Play, Standardized Testing and Wall Street
A student from my Creating Games class came to my office today to talk about the keynote speech from a conference he had recently attended. The speaker was lamenting the fact that kindergarten has become increasingly focused on “preparing children for first grade” rather than socialization through play activities. Because we talk a lot about play and its importance in life (even adult life), he wanted to know what I thought about this.
We had a great conversation and in the middle of it, I had an epiphany that many of our society’s ills stem from the very philosophy that encourages (or even requires) kindergarten classrooms to be structured around preparation for first grade. I think the philosophy comes from capitalistic tendencies to focus on “efficiency,” “productivity,” and “progress,” all of which are defined in a very narrow sense. And the more I think about this, the more I see it everywhere in our society.
My original thought was that we are forgetting the importance of play because we are so focused on short-term, immediate, measurable outcomes. We have few resources and so we need to use them efficiently in order to make progress toward some short-term goal. Any “unproductive” use of resources is discouraged as wasteful. That is, if we can’t see the immediate consequence of the use of those resources, the resources have been wasted. So children engaging in unstructured, “unproductive” play in kindergarten is wasteful because they aren’t learning to read, something they must know how to do when they enter first grade. We need to test our students regularly (using standardized tests) to measure their “progress” and if they aren’t all making the same “progress,” someone must be punished (with loss of funding or firing). So we eliminate art programs and physical education and other extra subjects so we can focus our resources on getting students to perform well on our measurement tools.
As I thought more about this, I started to see this idea everywhere. Because money is the only measurement tool that matters for the stock market, if a company is not making adequate “progress” (which means increasing profits every quarter–profits which stay the same are not “progressing”), it will be punished by shareholders leaving them (well, maybe not in this particular economic climate). So companies engage in practices which make (or save) money in the short-term but which might not make sense if we had a longer view. And mathematicians and fund managers design financial products that will increase in profits every quarter. If we had a longer view, we would recognize the risk of these products and wouldn’t allow them to take down our entire economy with their collapse. We won’t fund basic research and development because it isn’t immediately clear what the benefits are. And so we won’t learn more about how the universe and the world works just for the sake of learning those things today but which tomorrow might lead to amazing technological advances. I could go on and on.

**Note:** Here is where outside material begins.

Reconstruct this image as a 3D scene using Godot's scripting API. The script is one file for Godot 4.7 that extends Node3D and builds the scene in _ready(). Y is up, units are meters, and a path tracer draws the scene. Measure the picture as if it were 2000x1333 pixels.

This kind of thinking is the root of many of our societal problems. Kids engaging in unstructured, unsupervised play is important to teach them skills that can’t be easily measured and whose benefits may not be visible for years. They will learn to entertain themselves. They will learn to focus on an activity for more than a half hour at a time. They will use their imaginations. They will learn to navigate the world on their own, without some external force guiding them to the next “correct” step. These things may take years to learn and are definitely not easily measured. But it seems to me that those are not valid reasons to give up on them. Yet, I think we have largely given up on them. Just as we’ve given up on many of the things in my list above.
I realize I probably sound like a curmudgeon longing for “the good old days.” Or that I think we shouldn’t measure anything in the short-term. But that isn’t my point at all. My point is simply that our societal focus on ONLY measurable, short-term outcomes has consequences. And I would argue that those consequences are mostly bad. They lead to less creativity and fewer workers prepared to adapt to the ever-changing world and economic collapses and fewer technological advances and and and. Focusing on these other things, these things we can’t measure or see the results of immediately, is risky. We might “waste” some resources. But sometimes, what seems like a “waste” today turns out to be life-changing, society-changing, at a point in the unknowable future. And the really sad thing is that if we don’t invest in these “wastes,” we’ll never even know what we might be missing.